FIRST DISTRICT REVERSES DECISION SETTING ASIDE TOWN OF TIBURON’S GENERAL PLAN UPDATE

In The Committee for Tiburon LLC v. Town of Tiburon (Cal. Ct. App., Feb. 2, 2026, No. A171983) 2026 WL 266411, the First District Court of Appeal reversed a trial court decision setting aside the Town of Tiburon’s general plan update and housing element. The court held that a program EIR for a general plan need not include site-specific environmental analysis for housing element sites where no development project has been proposed.

Key Takeaway

  • Identifying housing sites to meet RHNA obligations when no specific housing project has been proposed does not trigger a duty to analyze site-specific impacts in a program EIR.

Background

The Town adopted a general plan update that incorporated its 2023–2031 Housing Element, which identified the Town’s RHNA as 639 units and identified 17 sites for rezoning to accommodate 916 total units.

The Town prepared a program EIR that modeled a full buildout of the 17 sites. Rather than analyzing site-specific impacts, the EIR evaluated the townwide environmental effects of adding 916 housing units. The Town certified the EIR, adopted the general plan update, and later implemented rezonings through amendments to the municipal code.

The Committee for Tiburon LLC (“Committee”) challenged the EIR, asserting the Town violated CEQA by failing to analyze the site-specific impacts of rezoning Site H for very high-density residential use. The trial court granted the petition. The Town appealed.

Appellate Decision

The appellate court reversed, holding that the Town properly used a program EIR to analyze the broad environmental effects of increased housing under the general plan update, and that CEQA did not require site-specific analysis of Site H in the absence of a proposed development project.

The court rejected the Committee’s reliance on Vineyard Area Citizens for Responsible Growth, Inc. v. City of Rancho Cordova (2007) 40 Cal.4th 412 (Vineyard), distinguishing Vineyard as involving a concrete, multi-phase development project with foreseeable long-term impacts requiring project-specific analysis. The court observed that the Town’s identified housing sites were not phases of a single project but rather components of a planning document adopted to satisfy RHNA obligations, and there was no certainty that any particular site would be developed. The court emphasized that CEQA’s core purposes cannot be fulfilled without a concrete project, making deferral appropriate when no site-specific proposal exists.
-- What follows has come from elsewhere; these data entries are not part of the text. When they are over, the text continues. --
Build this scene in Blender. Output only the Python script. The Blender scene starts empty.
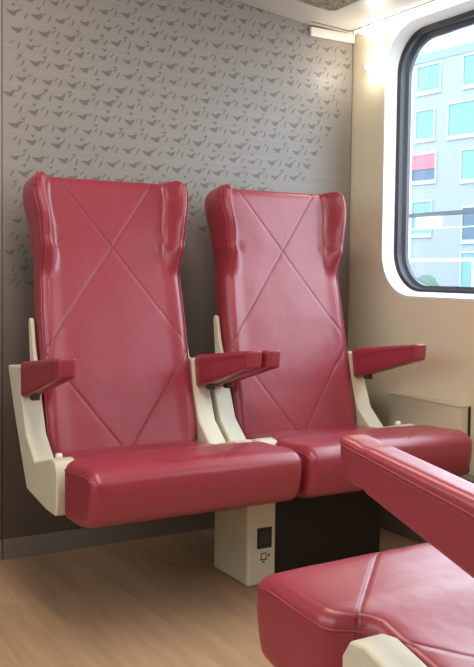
import bpy, bmesh, math, random
from mathutils import Vector, noise
random.seed(4)
C = bpy.context.scene.collection
PI = math.pi

# ------------------------------------------------------------------ materials
def mat(name, color, rough=0.5, metal=0.0, spec=0.5, emit=None, estr=0.0):
    m = bpy.data.materials.new(name); m.use_nodes = True
    b = m.node_tree.nodes['Principled BSDF']
    b.inputs['Base Color'].default_value = (*color, 1)
    b.inputs['Roughness'].default_value = rough
    b.inputs['Metallic'].default_value = metal
    b.inputs['Specular IOR Level'].default_value = spec
    if emit:
        b.inputs['Emission Color'].default_value = (*emit, 1)
        b.inputs['Emission Strength'].default_value = estr
    return m

class NT:
    def __init__(s, m): s.t = m.node_tree; s.b = s.t.nodes['Principled BSDF']
    def new(s, k, **kw):
        n = s.t.nodes.new(k)
        for a, v in kw.items(): setattr(n, a, v)
        return n
    def link(s, a, b): s.t.links.new(a, b)
    def math(s, op, a, b=None, c=None):
        n = s.new('ShaderNodeMath', operation=op)
        for i, v in enumerate((a, b, c)):
            if v is None: continue
            if isinstance(v, (int, float)): n.inputs[i].default_value = v
            else: s.link(v, n.inputs[i])
        return n.outputs[0]
    def noise(s, vec, scale, detail=3, rough=.5):
        n = s.new('ShaderNodeTexNoise'); n.inputs['Scale'].default_value = scale
        n.inputs['Detail'].default_value = detail; n.inputs['Roughness'].default_value = rough
        s.link(vec, n.inputs['Vector']); return n.outputs['Fac']
    def mapping(s, vec, scale):
        n = s.new('ShaderNodeMapping'); n.inputs['Scale'].default_value = scale
        s.link(vec, n.inputs['Vector']); return n.outputs[0]
    def mix(s, f, a, b):
        n = s.new('ShaderNodeMix', data_type='RGBA')
        if isinstance(f, (int, float)): n.inputs[0].default_value = f
        else: s.link(f, n.inputs[0])
        for i, v in ((6, a), (7, b)):
            if isinstance(v, tuple): n.inputs[i].default_value = (*v, 1)
            else: s.link(v, n.inputs[i])
        return n.outputs[2]
    def bump(s, h, strength, dist, normal=None):
        n = s.new('ShaderNodeBump'); n.inputs['Strength'].default_value = strength
        n.inputs['Distance'].default_value = dist; s.link(h, n.inputs['Height'])
        if normal: s.link(normal, n.inputs['Normal'])
        return n.outputs[0]

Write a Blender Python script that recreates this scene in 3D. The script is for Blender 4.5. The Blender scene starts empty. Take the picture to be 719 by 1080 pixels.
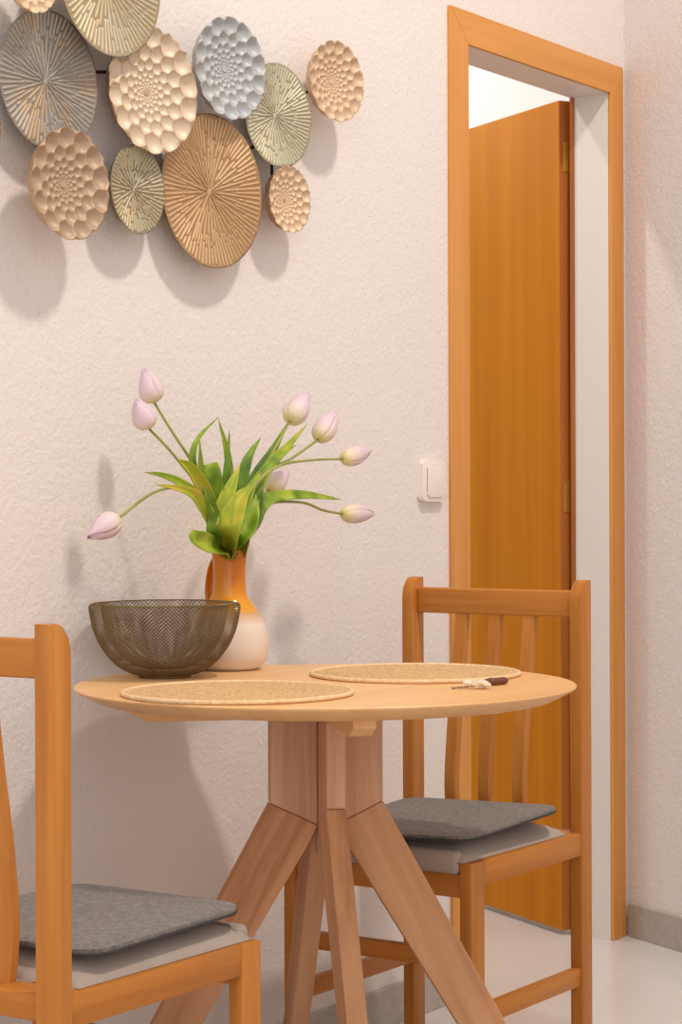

The court also disagreed with the Committee’s argument that reports submitted to HCD during housing element review demonstrated the feasibility of a site-specific CEQA analysis of Site H. The court explained that while the reports described existing conditions, they did not analyze environmental impacts or mitigation measures associated with any proposed project and therefore did not support a requirement for a site-specific CEQA review.

Moreover, the court was not persuaded that deferring site-specific environmental review does not eliminate future CEQA review. Rather, the court explained that if development on Site H would result in impacts not addressed in the program EIR, CEQA would require additional project-level review tiered from that EIR.

Finally, the court remanded the matter to the trial court to determine whether rezoning of Site H is exempt under SB 131 for rezonings that implement actions contained in an approved housing element, and, if not, whether substantial evidence supports the Town’s determination that the EIR adequately analyzed the zoning amendments and that no supplemental or subsequent EIR is required.